Revisiting this interview now, you can pick up on some of the clues as to why he would become so successful. He takes an almost philosophical approach to business, putting himself in the user’s shoes and focusing on creating valuable media objects that would have a transformative effect on society. He also discusses the value of PR, something that stuck with me as I later launched Muck Rack. And he talks a lot about his peers — Mark Pincus, Peter Thiel, Stewart Butterfield — fellow entrepreneurs who hadn’t yet made it big but went on to do big things and continue to support each other.

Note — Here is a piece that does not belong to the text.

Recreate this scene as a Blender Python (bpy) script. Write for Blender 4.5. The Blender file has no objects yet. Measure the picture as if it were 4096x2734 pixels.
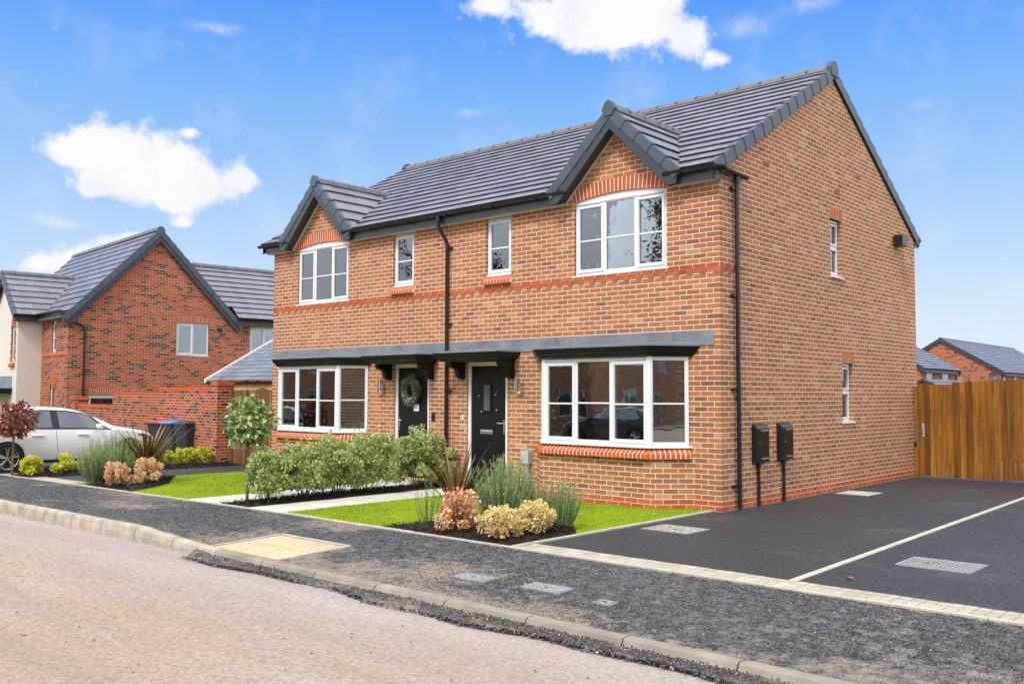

I was a fledgling entrepreneur when I spoke with Reid back in 2006, and these conversations were hugely instructive to me as I was growing my businesses. Between my companies Muck Rack and The Shorty Awards, we’ve now grown to about 100 employees — more than LinkedIn had at that time. I’ve found that I’ve discovered new insights by revisiting this conversation about what a mammoth company like LinkedIn was thinking about when they were first getting started. Listen now for an inside view of LinkedIn on the cusp.

Surprising beginnings

  • “When I graduated from Stanford what I wanted to do was be a public intellectual, and at the time I thought it was someone who writes essays for the ‘New York Review’ or ‘The Atlantic Monthly'”

Advancing career

  • “And what I realized was if you actually look at software and online services as media objects that could do this, you could go create really valuable media objects that would have a much deeper transformative effect on society…”
  • “So I went and talked to a few VC’s in the fall of ’93 when I first came back [from school at Oxford] and they said
  • ‘Go get a job and then when you’ve learned some things come back and talk to us.'”
  • “So I went to Apple computer”
  • “And did my first startup, Socialnet, in 1997”

On financing a start-up

  • “Basically if you can’t get enough capital to get your business off the ground, and usually it’s a successive set of influxes of capital, your business fails, and it goes away”
  • “Venture investment is like marriage, on two power point presentations and a dinner”

Paypal, lessons learned

  • “There was a time at Paypal where we were growing at five percent of transactions per day, and we had three customer service people”
  • “We were going in the hole about 8000 e-mails a day in terms of e-mails we weren’t responding to.”
  • “We had people find out the address, and drive to our office in as far away as Arizona…to deal with customer service.”

On LinkedIn

  • “Part of the theme of the internet is essentially power to the people.”
  • “Enabling individuals to have the best possible lives they can is one of the things that’s really interesting with the net”
  • “And LinkedIn, it’s every person as a professional can hang a shingle to the web and they can say what kind of business they’re interested in doing and then they can find other professionals either that they already know or they wanna get to know in order to connect with them and build business.”

Business model advice

  • “One of the things that I tell entrepreneurs and investors, especially if you’re in consumer internet, is I have yet to see a series A business model be the business model at the end of the company”

Target market

  • “Our principal customer base is kinda like 27, 28, plus”
  • “So unlike for example Myspace, or Facebook or Friendster which is ‘Wow! A place to play with my friends and I have lots and lots of spare time…’ its a ‘Prove to me you’re valuable.'”

Delivering value

  • “If you go up to your average professional on the street right now and you say ‘Well you should have a profile out on the web, stating who you are and what kind of things you do,’ most professionals are gonna look at you like, ‘Huh, really?’ Like it hadn’t really occurred to them.”
  • “People care a lot more about their professional contacts than they do about their social contacts”
    “Take the word networking. To most people, networking is a vaguely negative cause it connotes people who say
  • ‘Can I have your business card? Can you help me?’ As opposed to ‘Can we help each other?'”

How LinkedIn works

  • “What reference is supposed to be is I refer you to someone based on what I know about you, on my ability to say ‘Oh he’s a good person, he’s hard working, he’s trustworthy, he’s honorable, he’s diligent, he’s a close friend of mine, do me a favor…'”
  • “Better people should be able to create shinier shingles”
  • “The people that you think are smart and interesting, there’s a much higher percentage of the people that they’re hanging with are smart and interesting. So, same principal on LinkedIn.”

Web 2.0

  • “Launching something is a lot cheaper than it used to be”
  • “But, on the other hand there’s lots more interest.”
  • “Actually if you have a thousand people going out launching shit, for 100k or 200k, the one that can raise 5 million and deploy that effectively has a huge competitive advantage.”

Advice to entrepreneurs

  • “Entrepreneurs: it’s never a sit in a room and create something by yourself, you’re out there in the flow”
  • “Your idea isn’t anything until it starts going, right? Ideas are great — but traction, reality, launch something, get customers. So LinkedIn is useful for finding all the right people that will support your effort.”
  • “In Silicon Valley, my guess is 95% plus of the people who are pitching venture people are in LinkedIn.”

Thanks to Jason Brady of Play Entourage for helping me find this file after it went missing for over a year.